A note on call quality vs. deliverability
Connectivity is about whether the call goes through at all. Deliverability — whether the recipient sees a clean local caller ID instead of "Spam Likely" — is a separate problem with a separate playbook. You need both. A perfectly delivered call that drops mid-conversation is worthless; a crystal-clear call that shows up flagged is also worthless.
The good news is they're solved by mostly different work. Connectivity is a one-time setup with your provider. Deliverability is an ongoing operational practice you maintain across the cycle.
What to do this week
If you're more than two weeks out from launch:
- Pick a primary termination provider and run a 100-call test load through them. Look at answer rate, drop rate, and audio quality.
- Pick a secondary provider and configure failover on your SBC, even at minimal traffic.
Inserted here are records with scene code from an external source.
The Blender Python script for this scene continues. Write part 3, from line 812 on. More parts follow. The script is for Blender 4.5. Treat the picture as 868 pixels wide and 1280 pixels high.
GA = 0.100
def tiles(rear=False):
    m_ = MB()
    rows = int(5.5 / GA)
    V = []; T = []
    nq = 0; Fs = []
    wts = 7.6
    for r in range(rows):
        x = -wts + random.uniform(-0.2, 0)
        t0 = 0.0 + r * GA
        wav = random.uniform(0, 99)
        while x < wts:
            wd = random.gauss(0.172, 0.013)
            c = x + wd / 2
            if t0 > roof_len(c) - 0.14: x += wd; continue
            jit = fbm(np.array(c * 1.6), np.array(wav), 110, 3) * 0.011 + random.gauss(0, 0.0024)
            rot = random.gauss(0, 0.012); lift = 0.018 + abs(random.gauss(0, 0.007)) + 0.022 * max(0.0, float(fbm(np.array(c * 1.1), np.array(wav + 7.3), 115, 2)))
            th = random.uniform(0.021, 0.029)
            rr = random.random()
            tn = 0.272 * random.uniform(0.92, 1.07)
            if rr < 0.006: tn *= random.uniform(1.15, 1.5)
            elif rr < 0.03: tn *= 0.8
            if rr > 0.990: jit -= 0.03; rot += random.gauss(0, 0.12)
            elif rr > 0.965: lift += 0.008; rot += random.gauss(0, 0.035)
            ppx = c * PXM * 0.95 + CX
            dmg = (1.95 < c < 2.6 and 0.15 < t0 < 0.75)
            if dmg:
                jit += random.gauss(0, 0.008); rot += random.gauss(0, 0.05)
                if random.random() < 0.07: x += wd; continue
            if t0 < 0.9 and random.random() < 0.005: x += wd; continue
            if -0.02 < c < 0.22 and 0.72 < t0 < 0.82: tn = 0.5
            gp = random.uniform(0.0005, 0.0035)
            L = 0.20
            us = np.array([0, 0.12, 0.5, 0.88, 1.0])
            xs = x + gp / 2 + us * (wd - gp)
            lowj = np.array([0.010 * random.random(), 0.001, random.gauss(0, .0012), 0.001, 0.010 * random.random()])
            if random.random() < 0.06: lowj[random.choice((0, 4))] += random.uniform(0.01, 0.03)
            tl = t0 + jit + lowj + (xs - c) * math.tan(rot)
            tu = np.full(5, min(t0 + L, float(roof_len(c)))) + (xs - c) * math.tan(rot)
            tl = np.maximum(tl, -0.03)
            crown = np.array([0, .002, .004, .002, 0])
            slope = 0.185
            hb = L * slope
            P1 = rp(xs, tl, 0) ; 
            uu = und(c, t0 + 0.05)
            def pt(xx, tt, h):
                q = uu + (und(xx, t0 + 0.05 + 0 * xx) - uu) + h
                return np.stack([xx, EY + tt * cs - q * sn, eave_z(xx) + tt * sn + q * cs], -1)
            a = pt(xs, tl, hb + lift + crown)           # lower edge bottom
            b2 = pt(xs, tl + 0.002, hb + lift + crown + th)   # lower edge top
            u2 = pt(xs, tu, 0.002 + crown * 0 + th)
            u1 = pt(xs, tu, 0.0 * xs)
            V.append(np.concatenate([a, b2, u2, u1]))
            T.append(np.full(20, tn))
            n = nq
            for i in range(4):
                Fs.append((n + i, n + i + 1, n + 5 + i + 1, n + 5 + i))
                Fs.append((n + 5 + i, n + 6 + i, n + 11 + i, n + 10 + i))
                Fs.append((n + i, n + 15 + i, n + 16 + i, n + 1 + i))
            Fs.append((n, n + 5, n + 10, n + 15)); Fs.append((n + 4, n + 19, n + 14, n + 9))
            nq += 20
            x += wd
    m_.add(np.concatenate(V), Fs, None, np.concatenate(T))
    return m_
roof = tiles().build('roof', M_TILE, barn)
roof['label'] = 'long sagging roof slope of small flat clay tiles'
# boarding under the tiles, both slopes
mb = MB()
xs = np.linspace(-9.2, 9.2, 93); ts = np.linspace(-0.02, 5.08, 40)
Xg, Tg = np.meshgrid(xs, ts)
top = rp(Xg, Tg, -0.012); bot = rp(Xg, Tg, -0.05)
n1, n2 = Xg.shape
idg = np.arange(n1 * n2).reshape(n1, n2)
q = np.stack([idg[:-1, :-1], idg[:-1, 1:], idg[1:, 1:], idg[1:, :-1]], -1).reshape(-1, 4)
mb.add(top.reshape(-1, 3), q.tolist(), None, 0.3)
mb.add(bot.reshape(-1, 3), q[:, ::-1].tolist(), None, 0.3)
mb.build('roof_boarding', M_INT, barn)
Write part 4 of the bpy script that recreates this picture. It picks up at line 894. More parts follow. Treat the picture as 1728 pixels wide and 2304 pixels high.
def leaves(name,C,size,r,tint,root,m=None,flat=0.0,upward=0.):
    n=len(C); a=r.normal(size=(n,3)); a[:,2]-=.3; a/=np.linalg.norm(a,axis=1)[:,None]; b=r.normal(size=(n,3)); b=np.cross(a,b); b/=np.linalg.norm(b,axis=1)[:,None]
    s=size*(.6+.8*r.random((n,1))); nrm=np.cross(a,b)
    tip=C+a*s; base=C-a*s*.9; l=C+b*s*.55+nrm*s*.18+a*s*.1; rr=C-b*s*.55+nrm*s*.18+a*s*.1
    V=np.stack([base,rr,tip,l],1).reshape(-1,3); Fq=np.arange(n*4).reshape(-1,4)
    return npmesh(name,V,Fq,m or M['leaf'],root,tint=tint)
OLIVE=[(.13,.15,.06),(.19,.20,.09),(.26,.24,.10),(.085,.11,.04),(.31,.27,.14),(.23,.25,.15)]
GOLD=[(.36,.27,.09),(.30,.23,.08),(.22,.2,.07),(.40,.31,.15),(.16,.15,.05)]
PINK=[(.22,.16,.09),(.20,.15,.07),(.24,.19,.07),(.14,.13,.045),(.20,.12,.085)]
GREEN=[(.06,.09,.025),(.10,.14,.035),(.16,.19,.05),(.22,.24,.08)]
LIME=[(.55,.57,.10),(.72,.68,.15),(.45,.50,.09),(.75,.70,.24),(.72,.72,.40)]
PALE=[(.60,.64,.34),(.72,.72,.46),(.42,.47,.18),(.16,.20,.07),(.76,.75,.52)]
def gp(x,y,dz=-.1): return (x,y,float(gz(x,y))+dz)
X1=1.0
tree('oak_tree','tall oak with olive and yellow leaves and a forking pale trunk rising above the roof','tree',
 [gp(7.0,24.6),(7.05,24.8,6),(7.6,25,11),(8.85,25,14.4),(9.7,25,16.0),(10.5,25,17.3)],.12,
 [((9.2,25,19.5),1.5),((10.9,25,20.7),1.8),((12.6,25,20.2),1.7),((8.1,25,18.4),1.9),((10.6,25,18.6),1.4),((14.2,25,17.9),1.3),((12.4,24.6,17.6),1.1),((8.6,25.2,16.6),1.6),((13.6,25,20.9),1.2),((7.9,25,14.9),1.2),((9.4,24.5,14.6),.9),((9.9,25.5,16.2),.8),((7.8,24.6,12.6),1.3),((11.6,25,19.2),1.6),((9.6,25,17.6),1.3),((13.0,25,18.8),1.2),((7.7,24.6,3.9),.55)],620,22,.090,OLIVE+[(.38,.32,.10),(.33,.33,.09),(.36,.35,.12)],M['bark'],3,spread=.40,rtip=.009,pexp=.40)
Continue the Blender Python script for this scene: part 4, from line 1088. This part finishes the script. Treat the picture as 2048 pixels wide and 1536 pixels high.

Test the failover by manually flipping the ratio.
- Walk your call center's network through the firewall checklist — open the UDP media port range, document NAT behavior, verify with a quick test call.
- Get carrier routing answers in writing from your primary provider, especially for T-Mobile.
If you're less than two weeks out, all four of those are still doable — just compressed. The most expensive mistake is launching with the connectivity issues unsolved and burning your number pool against them in the first 72 hours.
Phones are the boring infrastructure under the political work. Get them right early and your team can focus on the part of the job that actually moves voters.